Democratic Rep. Vicente Gonzalez is strongly considering vacating his newly competitive swing district in favor of a safe blue seat next door.
Gonzalez, a three-term incumbent representing the Rio Grande Valley, said Friday that he will likely run in the 34th District of retiring Rep. Filemón Vela, who says he would support his colleague making the switch.
His decision comes just days after Texas Republicans unveiled a new congressional proposal that would transform his once safe seat into one Donald Trump would have carried by 3 points.
“If the Texas congressional maps that have been proposed are adopted, a large portion of my constituency will be in District 34,” Gonzalez said in a statement provided first to POLITICO. “I have received many calls from across South Texas encouraging me to run in this district. If in fact these are the final maps I will very seriously consider running in 34 and continuing my representation of South Texas and the Rio Grande Valley.”
House Republicans, who have identified Gonzalez’s current McAllen-based district as their top pickup opportunity in Texas, will welcome the news that Democrats are losing the power of incumbency in a tough battleground.
Gonzalez, who was first elected in 2016, said that he has over $2 million in his campaign account to use in a primary for the Vela’s seat. He also said if he changed districts he would “make certain that we have another candidate” that could keep his 15th District in Democratic hands.
Even before the GOP-controlled redistricting began, Gonzalez was likely to have a tough reelection. His current district, which includes McAllen and stretches north toward San Antonio, took a hard swing to the right last year.
Hillary Clinton won the seat by 17 points in 2016; but Joe Biden won it by just 2 points four years later. Meanwhile, Gonzalez saw his victory margin shrink to 3 points in 2020 against a opponent who spent less than $300,000. That candidate, Monica De La Cruz-Hernandez, is running again this cycle.
All three districts in the Rio Grande Valley saw a similar rightward shift in 2020 — something the incumbents attributed both to Trump’s surge among Latino men and some progressive Democratic policy proposals and slogans that did not play well along the border.

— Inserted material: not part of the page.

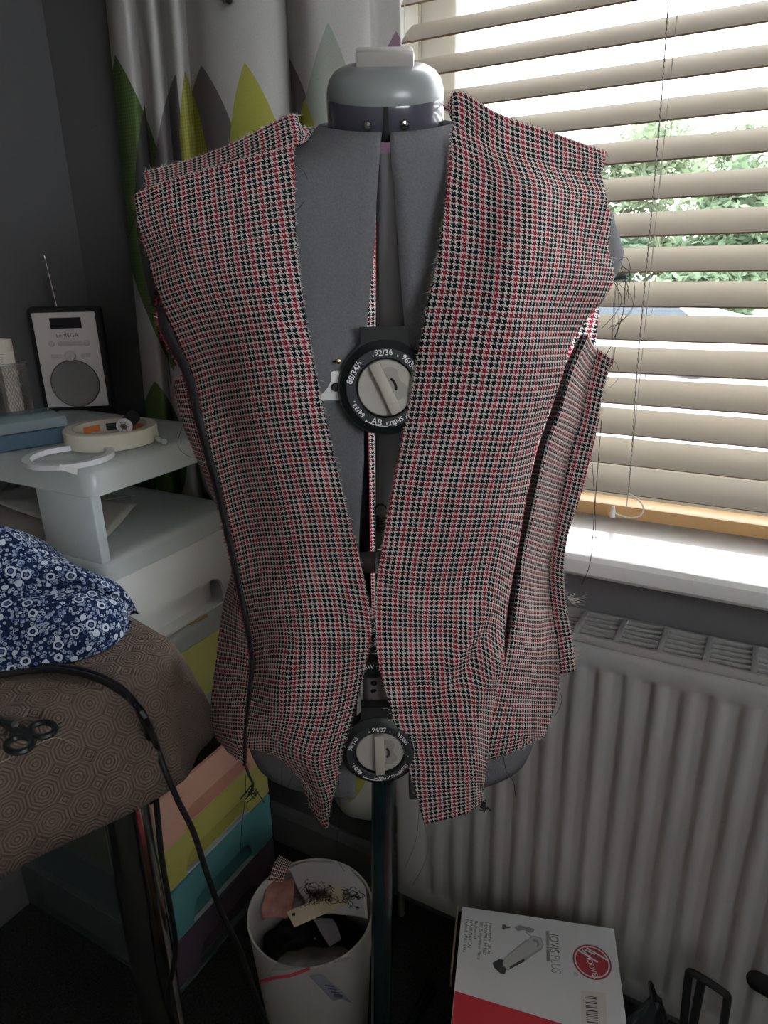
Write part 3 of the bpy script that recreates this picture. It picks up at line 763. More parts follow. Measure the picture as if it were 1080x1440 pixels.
# neck band and cap, leaning forward
nc = S(.0095, 0.0, 1.4050)
fwd = Vector((float(-FH[0]), float(-FH[1]), 0)); xr = Vector((float(RT[0]), float(RT[1]), 0))
lean = math.radians(20)
upv = (Vector((0, 0, 1)) * math.cos(lean) + fwd * math.sin(lean)); bk_ = upv.cross(xr)
MN = Matrix.Identity(4)
for i in range(3): MN[i][0] = xr[i]; MN[i][1] = bk_[i]; MN[i][2] = upv[i]; MN[i][3] = nc[i]
MB().lathe([(.048, -.016), (.0548, -.016), (.0553, -.014), (.0553, .010), (.0545, .012), (.048, .012)], 56, M=MN, sy=.96).build('neck_band', M_band, form, smooth=.6)
MB().lathe([(.0545, .0115), (.0548, .0135), (.0540, .019), (.0515, .026), (.0465, .0318), (.039, .0356), (.028, .0372), (0, .0376)], 56, M=MN, sy=.96).build('neck_cap', M_cap, form, smooth=.9)
MB().box((-.0262, -.016, .0355), (.0262, .016, .0490), M=MN, bev=.0022).build('cap_handle', mat('cap_handle_plastic', (.36, .345, .32), .3), form, smooth=.5)
for dx in (-.0165, .0165):
    q = math.asin(dx / .0553); n_ = MN @ Vector((dx, -.0553 * .96 * math.cos(q), -.003))
    ax = (MN.to_3x3() @ Vector((math.sin(q), -math.cos(q), 0))).normalized(); F = frame(n_, xr - ax * ax.dot(xr), upv)
    sc = MB().lathe([(.0048, -.0005), (.0048, .0012), (.0040, .0013), (.0036, .0006)], 18, M=F); sc.build('screw_recess', M_blackm, form)
    MB().lathe([(.0036, -.001), (.0034, .0012), (.002, .0018), (0, .0019)], 14, M=F).build('screw', M_chrome, form)
MB().box((-.0022, -.0548, -.016), (.0022, -.0525, .012), M=MN).build('band_joint', M_blackm, form, smooth=0)
# inside: column, pole, mechanism
def vtube(name, s, t, z0, z1, r, m, n=20, sx=1.0): 
    b = MB(); b.tube([S(s + lean_(z0), t, z0), S(s + lean_(z1), t, z1)], r, n); return b.build(name, m, form)
vtube('column', -.010, .035, .99, 1.362, .0165, M_column)
vtube('column_core', .018, .01, .80, 1.36, .012, M_blackm)
vtube('lower_column', -.012, .052, .845, 1.0, .0145, M_grey)
vtube('pole', -.016, .0, .028, .86, .0150, M_pole, 28)
b = MB()
for k, ang in enumerate((92, 214, 318)):
    ang = math.radians(ang + 0); o_ = Vector([float(c) for c in S(-.016, 0, 0)]); d = Vector((math.cos(ang), math.sin(ang), 0))
    b = MB(); b.tube([o_ + d * .012 + Vector((0, 0, .045)), o_ + d * .08 + Vector((0, 0, .036)), o_ + d * .17 + Vector((0, 0, .014)), o_ + d * .185 + Vector((0, 0, .012))], .011, 12); b.build('leg', M_pole, form)
MB().lathe([(0, .028), (.026, .028), (.028, .034), (.028, .062), (.022, .072), (.0155, .075)], 24, M=Matrix.Translation(Vector([float(c) for c in S(-.016, 0, 0)]))).build('leg_hub', M_pole, form)
FX = Vector((float(RT[0]), float(RT[1]), 0)); FZ = Vector((0, 0, 1))
def facing(px, py, t, tilt=0.0):
    p = P(px, py, t); y = (FZ * math.cos(tilt) - fwd * math.sin(tilt)); return frame(p, FX, y)   # local z looks at the viewer
def dial(px, py, t, bar_deg, labels, collar, tilt, name):
    M = facing(px, py, t, tilt)
    ring = root  # (naming only)
    b = MB()
    b.lathe([(.0262, .004), (.0268, .0082), (.0275, .0088), (.0352, .0088), (.0362, .0080), (.0375, .0062), (.0420, .0035), (.0436, 0), (.0436, -.008), (.041, -.012), (0, -.012)], 64, M=M)
    dr = b.build(name, M_black, form, smooth=.6)
    MB().lathe([(.0272, .0090), (.0352, .0090)], 64, M=M).build('scale_ring', mat('charcoal_scale', (.022, .025, .030), .6), dr)
    k = MB().lathe([(0, .0062), (.0245, .0062), (.0252, .0055), (.0258, .002)], 56, M=M).build('knob', M_knob, dr, smooth=.6)
    R_ = M @ Matrix.Rotation(math.radians(bar_deg), 4, 'Z')
    MB().box((-.0050, -.0247, .006), (.0050, .0247, .0125), M=R_, bev=.0008).build('knob_grip', mat('stone_grip', (.43, .41, .35), .4), dr, smooth=.5)
    # shaped window beside the grip with a dark curved slot
    pts = [(.0052, .016), (.009, .0165), (.0135, .0145), (.0165, .010), (.0150, .005), (.0150, 0), (.0175, -.004), (.0188, -.0075), (.0165, -.012), (.0125, -.015), (.0052, -.015)]
    MB().prism(pts, .0063, .0070, M=R_).build('knob_window', M_knobd, dr, smooth=0)
    sl = [(.0085 + .0012 * math.cos(a), .0) for a in (0,)]
    arc = [Vector((.0065 + .003 * math.cos(q), .006 * math.sin(q) , .0072)) for q in np.linspace(-1.2, 1.2, 9)]
    MB().tube([R_ @ a for a in arc], .0013, 6).build('knob_slot', M_dark, dr)
    for txt, ang, size in labels:
        a = math.radians(ang); r = .0312
        T = M @ Matrix.Rotation(-a, 4, 'Z') @ Matrix.Translation((0, r, .0092))
        if txt in ('AB', 'cm', '(INS ½)'): T = T @ Matrix.Rotation(PI, 4, 'Z')
        text(txt, size, T, M_print, dr, ext=.0001, bold=.00005)
    d = MB()
    for ang in (-20, 22, -50, -78, -112, 66, 96):
        a = math.radians(ang); d.lathe([(0, .0002), (.0007, .0001), (.0008, 0)], 8, M=M @ Matrix.Translation((.0305 * math.sin(a), .0305 * math.cos(a), .0091)))
    d.build('scale_dots', M_print, dr)
    b = MB(); w = collar
    poly = [(-.034, .022), (-w, .040), (-w, .054), (w, .054), (w, .040), (.034, .022)]
    b.prism(poly, -.012, .002, M=M); b.build('dial_housing', M_blackm, dr, smooth=.4)
    return M, dr
M1, d1 = dial(542, 545, .112, 24, [('92/36', -2, .0072), ('96/38', 44, .0072), ('88/34½', -62, .0072), ('84/33', -128, .0062), ('AB', 196 - 0, .0080), ('cm', 172, .0078), ('(INS ½)', 152, .0058)], .0215, .10, 'bust_dial')
M2, d2 = dial(534, 1053, .128, 1, [('94/37', 0, .0066), ('98/38½', 52, .0058), ('90/35½', -62, .0058), ('86/34', -128, .0058), ('AH', 184, .0066), ('cm (INCHES)', 162, .0046), ('102/40', 128, .0052)], .019, .0, 'hip_dial')
# scale arrows under AB / AH
for M_, dr in ((M1, d1), (M2, d2)):
    pts = [M_ @ Vector((.0343 * math.sin(q), .0343 * math.cos(q), .0092)) for q in np.linspace(math.radians(178), math.radians(212), 9)]
    MB().tube(pts, .00035, 4).build('scale_arrow', M_print, dr)
    a = math.radians(213); T = M_ @ Matrix.Rotation(-a, 4, 'Z') @ Matrix.Translation((0, .0343, .0092))
    MB().prism([(.0002, .0013), (.0002, -.0013), (-.0026, 0)][::-1], 0, .0003, M=T).build('arrow_head', M_print, dr, smooth=0)
# white plate with dark screw left of the bust dial, brass screw above it
Mp = facing(462, 543, .108)
pl = MB().box((-.014, -.0135, -.003), (.022, .0135, .0), M=Mp, bev=.001).build('guide_plate', M_print, form, smooth=.5)
MB().lathe([(0, .0035), (.0036, .003), (.0042, 0)], 14, M=Mp @ Matrix.Translation((.0065, -.001, 0))).build('plate_screw', M_blackm, pl)
MB().tube([Mp @ Vector((.0065, -.001, .001)), Mp @ Vector((.016, -.0015, .001))], .0026, 8).build('plate_slot', M_blackm, pl)
MB().lathe([(0, .003), (.0022, .002), (.0026, 0)], 12, M=facing(476, 508, .112)).build('brass_screw', mat('brass', (.7, .5, .28), .25, metal=1), form)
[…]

That made all three a target for GOP mapmakers in redistricting. Thus far, the state Legislature has acted somewhat conservatively, proposing turning Gonzalez’s district into a battleground and giving his neighbor to the west, Democratic Rep. Henry Cuellar, a seat that Biden would have carried by 7 points.
Republicans’ map would turn the Brownsville-based seat held by Vela, who announced his retirement earlier this year, into one that backed Biden by nearly 16 points in 2020.
In a statement to POLITICO, Vela said: “I will endorse Congressman Gonzalez no matter which district he runs in.”
Gonzalez said he chose to run in Vela’s seat because the incumbent is retiring and because Vela absorbed some of his Democratic voters from Hidalgo County.
But Gonzalez has not yet cleared the Democratic primary field. He could still face carpetbagging attacks because his hometown of McAllen is in his old district, and he is also more moderate and a member of the Blue Dog Coalition.
Four Democrats have filed to run for the seat. The most prominent one is Rochelle Garza, a civil rights attorney from Brownsville. But most will probably struggle to match Gonzalez’s war chest.
A trial lawyer by trade, Gonzalez also the ability to self-fund.